» STATED EXERCISE: Transcribe the lines from the start of the data below through the line with "SC.camera = cam", word for word and nothing more.

» INPUT FOR THIS TASK:
— START —

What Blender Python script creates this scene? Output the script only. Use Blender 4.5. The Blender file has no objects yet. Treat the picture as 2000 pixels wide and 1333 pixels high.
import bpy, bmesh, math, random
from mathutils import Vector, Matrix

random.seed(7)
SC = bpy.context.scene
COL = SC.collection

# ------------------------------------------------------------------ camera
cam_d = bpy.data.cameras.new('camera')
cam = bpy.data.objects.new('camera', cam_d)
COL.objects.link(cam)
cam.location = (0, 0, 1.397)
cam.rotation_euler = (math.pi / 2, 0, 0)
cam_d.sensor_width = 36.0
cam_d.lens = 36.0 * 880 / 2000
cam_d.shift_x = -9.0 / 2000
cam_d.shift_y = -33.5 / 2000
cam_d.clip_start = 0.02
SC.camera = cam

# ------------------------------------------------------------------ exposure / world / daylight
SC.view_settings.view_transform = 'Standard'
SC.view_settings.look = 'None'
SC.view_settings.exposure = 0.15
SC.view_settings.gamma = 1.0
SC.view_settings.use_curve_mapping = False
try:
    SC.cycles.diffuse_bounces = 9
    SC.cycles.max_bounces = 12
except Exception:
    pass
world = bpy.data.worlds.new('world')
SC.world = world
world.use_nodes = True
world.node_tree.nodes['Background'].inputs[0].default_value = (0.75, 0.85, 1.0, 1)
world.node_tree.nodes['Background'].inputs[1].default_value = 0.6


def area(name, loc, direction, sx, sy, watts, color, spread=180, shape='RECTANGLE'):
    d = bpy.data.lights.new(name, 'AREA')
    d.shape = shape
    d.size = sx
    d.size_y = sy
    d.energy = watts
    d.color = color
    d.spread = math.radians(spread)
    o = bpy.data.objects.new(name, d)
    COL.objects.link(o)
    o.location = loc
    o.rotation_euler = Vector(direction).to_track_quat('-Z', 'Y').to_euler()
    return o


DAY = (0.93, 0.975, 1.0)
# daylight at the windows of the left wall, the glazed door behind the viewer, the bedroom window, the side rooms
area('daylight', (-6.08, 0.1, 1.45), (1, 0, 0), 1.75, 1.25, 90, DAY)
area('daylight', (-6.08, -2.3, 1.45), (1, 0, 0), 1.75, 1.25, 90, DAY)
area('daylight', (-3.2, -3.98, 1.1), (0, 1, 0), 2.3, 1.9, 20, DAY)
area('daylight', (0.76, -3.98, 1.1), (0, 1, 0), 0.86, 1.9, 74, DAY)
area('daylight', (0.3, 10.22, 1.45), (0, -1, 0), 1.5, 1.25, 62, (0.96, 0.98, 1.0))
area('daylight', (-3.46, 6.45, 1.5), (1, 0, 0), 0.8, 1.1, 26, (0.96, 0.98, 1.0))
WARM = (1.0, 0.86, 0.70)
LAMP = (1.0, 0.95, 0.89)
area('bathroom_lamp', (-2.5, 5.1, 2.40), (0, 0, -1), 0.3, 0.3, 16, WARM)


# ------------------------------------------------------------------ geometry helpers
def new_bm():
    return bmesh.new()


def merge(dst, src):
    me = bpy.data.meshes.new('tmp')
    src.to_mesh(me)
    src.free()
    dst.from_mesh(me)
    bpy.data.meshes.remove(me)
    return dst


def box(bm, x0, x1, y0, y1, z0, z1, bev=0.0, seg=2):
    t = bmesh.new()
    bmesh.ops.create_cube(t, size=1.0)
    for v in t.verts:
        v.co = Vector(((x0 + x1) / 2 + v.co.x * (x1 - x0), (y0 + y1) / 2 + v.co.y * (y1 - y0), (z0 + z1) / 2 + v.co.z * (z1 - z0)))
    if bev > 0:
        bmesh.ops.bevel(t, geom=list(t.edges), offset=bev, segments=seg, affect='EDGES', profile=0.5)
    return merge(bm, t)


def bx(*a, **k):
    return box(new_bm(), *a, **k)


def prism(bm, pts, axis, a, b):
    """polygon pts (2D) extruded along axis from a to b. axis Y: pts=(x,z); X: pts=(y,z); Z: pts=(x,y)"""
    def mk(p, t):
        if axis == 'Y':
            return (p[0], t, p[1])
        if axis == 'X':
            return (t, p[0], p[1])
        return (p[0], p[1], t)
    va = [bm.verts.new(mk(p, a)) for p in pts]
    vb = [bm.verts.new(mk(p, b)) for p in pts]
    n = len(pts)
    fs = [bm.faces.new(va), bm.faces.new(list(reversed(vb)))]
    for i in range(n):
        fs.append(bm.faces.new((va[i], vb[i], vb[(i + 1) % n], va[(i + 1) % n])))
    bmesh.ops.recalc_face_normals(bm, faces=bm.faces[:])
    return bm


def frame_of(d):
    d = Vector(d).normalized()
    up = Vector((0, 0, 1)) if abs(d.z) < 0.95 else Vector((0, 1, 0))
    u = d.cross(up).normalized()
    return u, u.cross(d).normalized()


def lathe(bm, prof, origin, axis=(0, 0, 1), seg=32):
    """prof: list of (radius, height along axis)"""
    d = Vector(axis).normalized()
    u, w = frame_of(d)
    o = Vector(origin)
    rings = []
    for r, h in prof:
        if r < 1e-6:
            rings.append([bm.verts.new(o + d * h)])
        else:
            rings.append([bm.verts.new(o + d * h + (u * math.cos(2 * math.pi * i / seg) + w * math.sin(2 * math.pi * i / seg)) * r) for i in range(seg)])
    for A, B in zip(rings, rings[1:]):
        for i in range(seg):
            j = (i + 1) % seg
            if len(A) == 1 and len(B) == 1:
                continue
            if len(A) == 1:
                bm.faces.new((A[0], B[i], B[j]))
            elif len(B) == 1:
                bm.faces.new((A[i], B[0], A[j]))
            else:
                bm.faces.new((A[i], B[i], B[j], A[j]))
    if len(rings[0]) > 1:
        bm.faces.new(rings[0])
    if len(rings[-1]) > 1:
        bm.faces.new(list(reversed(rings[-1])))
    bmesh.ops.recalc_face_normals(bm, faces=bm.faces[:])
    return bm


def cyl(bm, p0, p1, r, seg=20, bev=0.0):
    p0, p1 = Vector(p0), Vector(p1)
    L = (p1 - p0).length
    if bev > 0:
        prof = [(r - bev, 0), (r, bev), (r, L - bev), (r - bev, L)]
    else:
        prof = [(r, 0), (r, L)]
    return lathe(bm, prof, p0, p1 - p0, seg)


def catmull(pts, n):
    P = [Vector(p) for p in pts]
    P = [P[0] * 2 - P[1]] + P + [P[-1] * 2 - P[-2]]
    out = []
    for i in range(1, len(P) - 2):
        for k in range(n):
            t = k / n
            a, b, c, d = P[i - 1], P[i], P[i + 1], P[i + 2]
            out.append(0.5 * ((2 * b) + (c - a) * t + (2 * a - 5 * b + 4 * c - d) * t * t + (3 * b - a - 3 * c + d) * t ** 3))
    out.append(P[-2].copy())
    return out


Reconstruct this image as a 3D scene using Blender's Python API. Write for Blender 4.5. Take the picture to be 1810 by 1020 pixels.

— END —

» RESULT OF THE TASK:
What Blender Python script creates this scene? Output the script only. Use Blender 4.5. The Blender file has no objects yet. Treat the picture as 2000 pixels wide and 1333 pixels high.
import bpy, bmesh, math, random
from mathutils import Vector, Matrix

random.seed(7)
SC = bpy.context.scene
COL = SC.collection

# ------------------------------------------------------------------ camera
cam_d = bpy.data.cameras.new('camera')
cam = bpy.data.objects.new('camera', cam_d)
COL.objects.link(cam)
cam.location = (0, 0, 1.397)
cam.rotation_euler = (math.pi / 2, 0, 0)
cam_d.sensor_width = 36.0
cam_d.lens = 36.0 * 880 / 2000
cam_d.shift_x = -9.0 / 2000
cam_d.shift_y = -33.5 / 2000
cam_d.clip_start = 0.02
SC.camera = cam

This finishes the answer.